The secret lesson of a good manicure.

Brave Soles Peace Flag House

An unexpected secret to brand success

Brows, nails and toes. In that order, ladies. In life, entrepreneurship and love, you will fail more than you succeed. But you’re always fail better if you’ve let someone give you a nice manicure.

These are the wise words of our client Christal Earle, founder of the ethical fashion brand Brave Soles. She and I were on a video call one rainy Friday afternoon, hashing out strategy, updates, successes and failures. She complemented me on my string of pearls. I loved on her fabulous red manicure.

We both laughed because we knew these little delights were our personal responses to some failures and feelings of overwhelm. That’s when she dropped the brows, nails and toes comment on me.

One of my super powers is knowing truth when I hear it. And this was a capital T truth.


Christal’s brand success super power

I like to get to know my clients very well. Like let’s have dinner and good long chat kind of well. It’s so much easier to support someone in expressing their story and crafting their message to the world when you understand who they are and why they do what they do.

In the process of getting to know someone you come to recognize their strengths (as well as their weaknesses). Everyone of our clients brings a unique super power to the world of ethical luxury. After this comment from Christal, I knew exactly what her super power was: asking for help. 

What’s more important than being willing to fail?

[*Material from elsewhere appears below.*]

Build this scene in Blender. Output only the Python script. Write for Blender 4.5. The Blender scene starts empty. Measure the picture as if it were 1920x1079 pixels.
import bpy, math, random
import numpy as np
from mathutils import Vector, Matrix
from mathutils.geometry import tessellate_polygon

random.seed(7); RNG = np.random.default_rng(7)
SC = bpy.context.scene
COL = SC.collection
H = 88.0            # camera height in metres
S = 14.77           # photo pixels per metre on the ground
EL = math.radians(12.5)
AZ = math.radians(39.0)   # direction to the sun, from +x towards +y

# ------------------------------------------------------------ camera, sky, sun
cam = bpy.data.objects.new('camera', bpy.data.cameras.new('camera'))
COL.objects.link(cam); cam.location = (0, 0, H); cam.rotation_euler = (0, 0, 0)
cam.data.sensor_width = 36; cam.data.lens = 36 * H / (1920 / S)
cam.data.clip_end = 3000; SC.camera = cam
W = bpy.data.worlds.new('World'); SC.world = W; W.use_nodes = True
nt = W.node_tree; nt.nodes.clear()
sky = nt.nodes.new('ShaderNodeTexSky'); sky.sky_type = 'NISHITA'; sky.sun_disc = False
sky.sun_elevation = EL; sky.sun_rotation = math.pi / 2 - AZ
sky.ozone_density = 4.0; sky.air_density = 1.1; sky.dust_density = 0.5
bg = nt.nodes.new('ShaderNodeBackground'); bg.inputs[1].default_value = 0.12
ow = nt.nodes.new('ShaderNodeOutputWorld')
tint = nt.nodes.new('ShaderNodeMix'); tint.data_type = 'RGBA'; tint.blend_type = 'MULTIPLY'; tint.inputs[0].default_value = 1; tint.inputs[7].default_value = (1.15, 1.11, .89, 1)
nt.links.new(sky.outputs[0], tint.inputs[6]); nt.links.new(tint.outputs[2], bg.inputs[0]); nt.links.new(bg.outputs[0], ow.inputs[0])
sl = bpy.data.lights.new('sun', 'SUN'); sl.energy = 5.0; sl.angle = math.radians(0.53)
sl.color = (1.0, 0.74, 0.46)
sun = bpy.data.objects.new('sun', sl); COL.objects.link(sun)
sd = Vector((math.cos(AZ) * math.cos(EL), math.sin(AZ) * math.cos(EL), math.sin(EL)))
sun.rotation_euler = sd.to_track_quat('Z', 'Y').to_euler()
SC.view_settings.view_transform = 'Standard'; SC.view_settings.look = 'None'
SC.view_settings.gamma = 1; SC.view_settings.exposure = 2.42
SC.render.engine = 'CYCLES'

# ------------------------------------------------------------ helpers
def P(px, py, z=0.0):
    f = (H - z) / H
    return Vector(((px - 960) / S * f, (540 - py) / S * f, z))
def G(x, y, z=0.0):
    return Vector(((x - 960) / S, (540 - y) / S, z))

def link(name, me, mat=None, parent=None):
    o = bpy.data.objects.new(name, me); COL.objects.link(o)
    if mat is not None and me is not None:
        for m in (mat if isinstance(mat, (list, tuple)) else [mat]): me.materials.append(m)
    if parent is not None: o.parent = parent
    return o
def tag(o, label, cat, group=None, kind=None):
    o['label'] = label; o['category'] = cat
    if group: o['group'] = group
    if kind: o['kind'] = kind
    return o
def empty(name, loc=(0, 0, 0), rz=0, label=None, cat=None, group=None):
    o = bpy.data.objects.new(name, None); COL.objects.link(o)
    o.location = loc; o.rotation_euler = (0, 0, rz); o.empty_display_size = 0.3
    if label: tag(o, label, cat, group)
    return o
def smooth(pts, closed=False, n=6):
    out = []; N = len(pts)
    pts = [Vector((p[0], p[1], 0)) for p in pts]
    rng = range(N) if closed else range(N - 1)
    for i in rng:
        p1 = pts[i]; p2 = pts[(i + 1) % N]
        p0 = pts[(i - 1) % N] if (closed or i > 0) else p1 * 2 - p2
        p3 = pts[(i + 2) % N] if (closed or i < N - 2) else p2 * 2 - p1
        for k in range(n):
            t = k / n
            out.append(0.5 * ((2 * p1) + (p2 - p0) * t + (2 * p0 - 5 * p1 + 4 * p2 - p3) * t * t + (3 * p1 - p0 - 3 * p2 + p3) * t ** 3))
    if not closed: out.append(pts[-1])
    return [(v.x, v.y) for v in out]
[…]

You expected me to say willing to fail, right? Having the courage to fail is wildly important, but I think asking for help is even bigger.

Every week I read posts from ethical fashion designers and entrepreneurs crippled by the workload they face. Making, marketing, distribution, customer care, publicity, and packaging are just the pieces I can think of in this moment. Launching a brand, of any sort, takes more determination, resources and energy than you can imagine until you’re in the thick of it.

I understand the pressure and I understand that feeling of needing, or even wanting, to do it all. I get it. I am definitely one of those “do-it-yourself” kind of people who is determined to figure it out for myself. But the honest truth is that this attitude holds me back.

Christal, on the other hand, asks for help. She approaches everything from what the Buddhists call “beginners mind”. She never, ever hustles alone.

It’s incredible to behold. Story after story, she’s shared with me examples of approaching experts and asking for help. She’s joined incubators and start-up programs, asking for help at every stop. She’s had dinner with strangers. Called up potential funders. Followed up with mentors. And all the way along, people have stepped forward with assistance and support.

Never hustle alone

Has her road to success been easy? Not at all.

Is her road to success finished? Not at all.

Every moment along the way, at every new achievement and at every new failure, she asks for help. Sometimes from people she knows. Sometimes from strangers.

I can’t emphasize enough the difference this makes to her success. I work with start-ups, entrepreneurs and small brands every day. I’ve seen different types of success and I’ve seen people choose to leave their brand. I say this with no judgement.

I have seen first hand the difference asking for help makes. It’s not the only difference between staying and going, but it is certainly one of the larger ones.

Personal or political

I’m going to underscore this just a little further. Perhaps it’s because so many of us in this field are women and we don’t want to be perceived as weak. Perhaps that’s why we feel like we have to hustle alone.

Maybe it’s because we’re not used to the perks of informal social structures like “the old boys club” and we feel the need to prove ourselves by working harder, longer and better than “the boys”.

I think it may be linked to lifetimes of gender training that taught us ladies to serve other’s needs before articulating our own.

Whatever the reasons, personal and political, we have to get to the point where we not only ask for, but accept, help.

Trade, barter, pay, ask, apply, offer coffee and wine. Whatever makes you feel okay. But don’t, under any circumstances, hustle alone.